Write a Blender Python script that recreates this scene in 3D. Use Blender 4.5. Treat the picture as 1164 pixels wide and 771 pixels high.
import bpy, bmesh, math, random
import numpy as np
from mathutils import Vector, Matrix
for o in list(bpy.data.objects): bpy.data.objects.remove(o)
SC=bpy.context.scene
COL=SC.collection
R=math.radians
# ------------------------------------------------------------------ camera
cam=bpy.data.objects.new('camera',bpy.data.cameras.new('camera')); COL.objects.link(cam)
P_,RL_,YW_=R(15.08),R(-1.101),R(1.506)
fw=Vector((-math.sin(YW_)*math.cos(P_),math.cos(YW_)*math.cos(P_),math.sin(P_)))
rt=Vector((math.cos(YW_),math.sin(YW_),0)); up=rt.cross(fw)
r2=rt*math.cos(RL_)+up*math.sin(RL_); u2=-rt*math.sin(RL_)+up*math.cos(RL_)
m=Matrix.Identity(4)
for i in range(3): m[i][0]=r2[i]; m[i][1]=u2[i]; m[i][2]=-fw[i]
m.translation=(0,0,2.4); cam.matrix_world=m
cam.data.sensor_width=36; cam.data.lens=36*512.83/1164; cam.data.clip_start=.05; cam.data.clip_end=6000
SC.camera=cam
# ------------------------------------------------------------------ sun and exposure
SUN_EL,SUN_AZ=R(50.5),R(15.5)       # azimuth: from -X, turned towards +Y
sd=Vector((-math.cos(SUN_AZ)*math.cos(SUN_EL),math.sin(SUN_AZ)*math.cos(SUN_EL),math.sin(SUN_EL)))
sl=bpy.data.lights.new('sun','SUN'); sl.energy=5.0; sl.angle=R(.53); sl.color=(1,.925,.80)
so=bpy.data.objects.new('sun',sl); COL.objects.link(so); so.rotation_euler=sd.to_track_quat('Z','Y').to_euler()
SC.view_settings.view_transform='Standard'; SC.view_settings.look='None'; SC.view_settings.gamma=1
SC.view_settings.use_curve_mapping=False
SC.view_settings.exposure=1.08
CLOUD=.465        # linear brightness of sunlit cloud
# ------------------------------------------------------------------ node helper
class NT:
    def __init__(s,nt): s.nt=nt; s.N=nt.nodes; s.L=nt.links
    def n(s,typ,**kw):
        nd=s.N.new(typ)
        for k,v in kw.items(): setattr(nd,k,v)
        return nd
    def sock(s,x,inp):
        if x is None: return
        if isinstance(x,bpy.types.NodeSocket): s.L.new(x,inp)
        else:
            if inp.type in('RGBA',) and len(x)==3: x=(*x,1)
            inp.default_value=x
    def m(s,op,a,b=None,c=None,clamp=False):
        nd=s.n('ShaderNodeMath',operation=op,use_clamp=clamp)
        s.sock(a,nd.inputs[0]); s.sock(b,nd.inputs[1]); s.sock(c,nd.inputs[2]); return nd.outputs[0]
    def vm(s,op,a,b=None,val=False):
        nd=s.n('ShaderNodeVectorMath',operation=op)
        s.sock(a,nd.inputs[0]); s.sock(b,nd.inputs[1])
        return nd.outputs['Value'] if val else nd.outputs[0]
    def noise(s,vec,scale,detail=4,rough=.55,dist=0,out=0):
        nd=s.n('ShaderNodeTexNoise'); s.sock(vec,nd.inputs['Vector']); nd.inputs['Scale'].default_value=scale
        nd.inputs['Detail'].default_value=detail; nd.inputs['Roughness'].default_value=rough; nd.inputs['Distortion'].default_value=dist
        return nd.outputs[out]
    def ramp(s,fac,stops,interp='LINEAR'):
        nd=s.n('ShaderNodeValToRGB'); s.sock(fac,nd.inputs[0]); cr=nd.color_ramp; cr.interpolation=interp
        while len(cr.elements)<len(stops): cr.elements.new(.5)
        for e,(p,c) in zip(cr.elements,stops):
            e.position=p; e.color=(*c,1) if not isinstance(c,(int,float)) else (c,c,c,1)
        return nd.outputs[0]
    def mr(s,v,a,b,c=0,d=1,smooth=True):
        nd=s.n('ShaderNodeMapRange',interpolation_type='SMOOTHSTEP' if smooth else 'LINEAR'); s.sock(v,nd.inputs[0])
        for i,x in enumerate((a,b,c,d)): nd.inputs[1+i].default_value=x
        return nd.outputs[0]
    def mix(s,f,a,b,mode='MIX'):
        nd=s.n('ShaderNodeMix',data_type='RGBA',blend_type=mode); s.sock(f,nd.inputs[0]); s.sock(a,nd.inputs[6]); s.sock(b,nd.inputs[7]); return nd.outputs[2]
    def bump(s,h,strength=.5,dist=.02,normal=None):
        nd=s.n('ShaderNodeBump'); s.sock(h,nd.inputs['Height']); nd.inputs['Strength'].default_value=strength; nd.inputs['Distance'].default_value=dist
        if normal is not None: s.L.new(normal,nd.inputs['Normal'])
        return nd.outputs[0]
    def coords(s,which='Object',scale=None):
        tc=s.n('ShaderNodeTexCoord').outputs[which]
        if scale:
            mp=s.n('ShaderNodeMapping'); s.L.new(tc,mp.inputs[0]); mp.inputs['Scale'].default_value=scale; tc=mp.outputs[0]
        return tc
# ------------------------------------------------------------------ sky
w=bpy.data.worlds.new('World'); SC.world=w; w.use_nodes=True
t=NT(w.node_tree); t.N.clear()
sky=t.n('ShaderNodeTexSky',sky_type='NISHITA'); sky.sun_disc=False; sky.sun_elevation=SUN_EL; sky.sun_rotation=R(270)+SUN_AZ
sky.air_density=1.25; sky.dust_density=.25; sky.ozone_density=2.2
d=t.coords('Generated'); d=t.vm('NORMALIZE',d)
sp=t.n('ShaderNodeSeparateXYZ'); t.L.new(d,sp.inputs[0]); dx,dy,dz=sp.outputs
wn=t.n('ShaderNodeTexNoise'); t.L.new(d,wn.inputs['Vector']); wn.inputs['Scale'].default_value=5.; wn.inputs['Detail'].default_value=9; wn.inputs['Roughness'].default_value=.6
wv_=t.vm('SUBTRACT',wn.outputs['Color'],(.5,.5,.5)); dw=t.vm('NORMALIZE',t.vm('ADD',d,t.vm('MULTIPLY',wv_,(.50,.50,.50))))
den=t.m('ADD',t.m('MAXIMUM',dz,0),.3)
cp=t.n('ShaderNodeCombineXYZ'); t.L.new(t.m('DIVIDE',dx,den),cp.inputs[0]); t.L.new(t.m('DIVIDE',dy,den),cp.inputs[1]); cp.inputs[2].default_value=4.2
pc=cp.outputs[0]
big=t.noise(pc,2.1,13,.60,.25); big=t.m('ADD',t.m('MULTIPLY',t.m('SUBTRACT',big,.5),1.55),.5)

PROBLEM
Extract the complete listing above, reproducing each line exactly.

SOLUTION FOR THIS TASK
Write a Blender Python script that recreates this scene in 3D. Use Blender 4.5. Treat the picture as 1164 pixels wide and 771 pixels high.
import bpy, bmesh, math, random
import numpy as np
from mathutils import Vector, Matrix
for o in list(bpy.data.objects): bpy.data.objects.remove(o)
SC=bpy.context.scene
COL=SC.collection
R=math.radians
# ------------------------------------------------------------------ camera
cam=bpy.data.objects.new('camera',bpy.data.cameras.new('camera')); COL.objects.link(cam)
P_,RL_,YW_=R(15.08),R(-1.101),R(1.506)
fw=Vector((-math.sin(YW_)*math.cos(P_),math.cos(YW_)*math.cos(P_),math.sin(P_)))
rt=Vector((math.cos(YW_),math.sin(YW_),0)); up=rt.cross(fw)
r2=rt*math.cos(RL_)+up*math.sin(RL_); u2=-rt*math.sin(RL_)+up*math.cos(RL_)
m=Matrix.Identity(4)
for i in range(3): m[i][0]=r2[i]; m[i][1]=u2[i]; m[i][2]=-fw[i]
m.translation=(0,0,2.4); cam.matrix_world=m
cam.data.sensor_width=36; cam.data.lens=36*512.83/1164; cam.data.clip_start=.05; cam.data.clip_end=6000
SC.camera=cam
# ------------------------------------------------------------------ sun and exposure
SUN_EL,SUN_AZ=R(50.5),R(15.5)       # azimuth: from -X, turned towards +Y
sd=Vector((-math.cos(SUN_AZ)*math.cos(SUN_EL),math.sin(SUN_AZ)*math.cos(SUN_EL),math.sin(SUN_EL)))
sl=bpy.data.lights.new('sun','SUN'); sl.energy=5.0; sl.angle=R(.53); sl.color=(1,.925,.80)
so=bpy.data.objects.new('sun',sl); COL.objects.link(so); so.rotation_euler=sd.to_track_quat('Z','Y').to_euler()
SC.view_settings.view_transform='Standard'; SC.view_settings.look='None'; SC.view_settings.gamma=1
SC.view_settings.use_curve_mapping=False
SC.view_settings.exposure=1.08
CLOUD=.465        # linear brightness of sunlit cloud
# ------------------------------------------------------------------ node helper
class NT:
    def __init__(s,nt): s.nt=nt; s.N=nt.nodes; s.L=nt.links
    def n(s,typ,**kw):
        nd=s.N.new(typ)
        for k,v in kw.items(): setattr(nd,k,v)
        return nd
    def sock(s,x,inp):
        if x is None: return
        if isinstance(x,bpy.types.NodeSocket): s.L.new(x,inp)
        else:
            if inp.type in('RGBA',) and len(x)==3: x=(*x,1)
            inp.default_value=x
    def m(s,op,a,b=None,c=None,clamp=False):
        nd=s.n('ShaderNodeMath',operation=op,use_clamp=clamp)
        s.sock(a,nd.inputs[0]); s.sock(b,nd.inputs[1]); s.sock(c,nd.inputs[2]); return nd.outputs[0]
    def vm(s,op,a,b=None,val=False):
        nd=s.n('ShaderNodeVectorMath',operation=op)
        s.sock(a,nd.inputs[0]); s.sock(b,nd.inputs[1])
        return nd.outputs['Value'] if val else nd.outputs[0]
    def noise(s,vec,scale,detail=4,rough=.55,dist=0,out=0):
        nd=s.n('ShaderNodeTexNoise'); s.sock(vec,nd.inputs['Vector']); nd.inputs['Scale'].default_value=scale
        nd.inputs['Detail'].default_value=detail; nd.inputs['Roughness'].default_value=rough; nd.inputs['Distortion'].default_value=dist
        return nd.outputs[out]
    def ramp(s,fac,stops,interp='LINEAR'):
        nd=s.n('ShaderNodeValToRGB'); s.sock(fac,nd.inputs[0]); cr=nd.color_ramp; cr.interpolation=interp
        while len(cr.elements)<len(stops): cr.elements.new(.5)
        for e,(p,c) in zip(cr.elements,stops):
            e.position=p; e.color=(*c,1) if not isinstance(c,(int,float)) else (c,c,c,1)
        return nd.outputs[0]
    def mr(s,v,a,b,c=0,d=1,smooth=True):
        nd=s.n('ShaderNodeMapRange',interpolation_type='SMOOTHSTEP' if smooth else 'LINEAR'); s.sock(v,nd.inputs[0])
        for i,x in enumerate((a,b,c,d)): nd.inputs[1+i].default_value=x
        return nd.outputs[0]
    def mix(s,f,a,b,mode='MIX'):
        nd=s.n('ShaderNodeMix',data_type='RGBA',blend_type=mode); s.sock(f,nd.inputs[0]); s.sock(a,nd.inputs[6]); s.sock(b,nd.inputs[7]); return nd.outputs[2]
    def bump(s,h,strength=.5,dist=.02,normal=None):
        nd=s.n('ShaderNodeBump'); s.sock(h,nd.inputs['Height']); nd.inputs['Strength'].default_value=strength; nd.inputs['Distance'].default_value=dist
        if normal is not None: s.L.new(normal,nd.inputs['Normal'])
        return nd.outputs[0]
    def coords(s,which='Object',scale=None):
        tc=s.n('ShaderNodeTexCoord').outputs[which]
        if scale:
            mp=s.n('ShaderNodeMapping'); s.L.new(tc,mp.inputs[0]); mp.inputs['Scale'].default_value=scale; tc=mp.outputs[0]
        return tc
# ------------------------------------------------------------------ sky
w=bpy.data.worlds.new('World'); SC.world=w; w.use_nodes=True
t=NT(w.node_tree); t.N.clear()
sky=t.n('ShaderNodeTexSky',sky_type='NISHITA'); sky.sun_disc=False; sky.sun_elevation=SUN_EL; sky.sun_rotation=R(270)+SUN_AZ
sky.air_density=1.25; sky.dust_density=.25; sky.ozone_density=2.2
d=t.coords('Generated'); d=t.vm('NORMALIZE',d)
sp=t.n('ShaderNodeSeparateXYZ'); t.L.new(d,sp.inputs[0]); dx,dy,dz=sp.outputs
wn=t.n('ShaderNodeTexNoise'); t.L.new(d,wn.inputs['Vector']); wn.inputs['Scale'].default_value=5.; wn.inputs['Detail'].default_value=9; wn.inputs['Roughness'].default_value=.6
wv_=t.vm('SUBTRACT',wn.outputs['Color'],(.5,.5,.5)); dw=t.vm('NORMALIZE',t.vm('ADD',d,t.vm('MULTIPLY',wv_,(.50,.50,.50))))
den=t.m('ADD',t.m('MAXIMUM',dz,0),.3)
cp=t.n('ShaderNodeCombineXYZ'); t.L.new(t.m('DIVIDE',dx,den),cp.inputs[0]); t.L.new(t.m('DIVIDE',dy,den),cp.inputs[1]); cp.inputs[2].default_value=4.2
pc=cp.outputs[0]
big=t.noise(pc,2.1,13,.60,.25); big=t.m('ADD',t.m('MULTIPLY',t.m('SUBTRACT',big,.5),1.55),.5)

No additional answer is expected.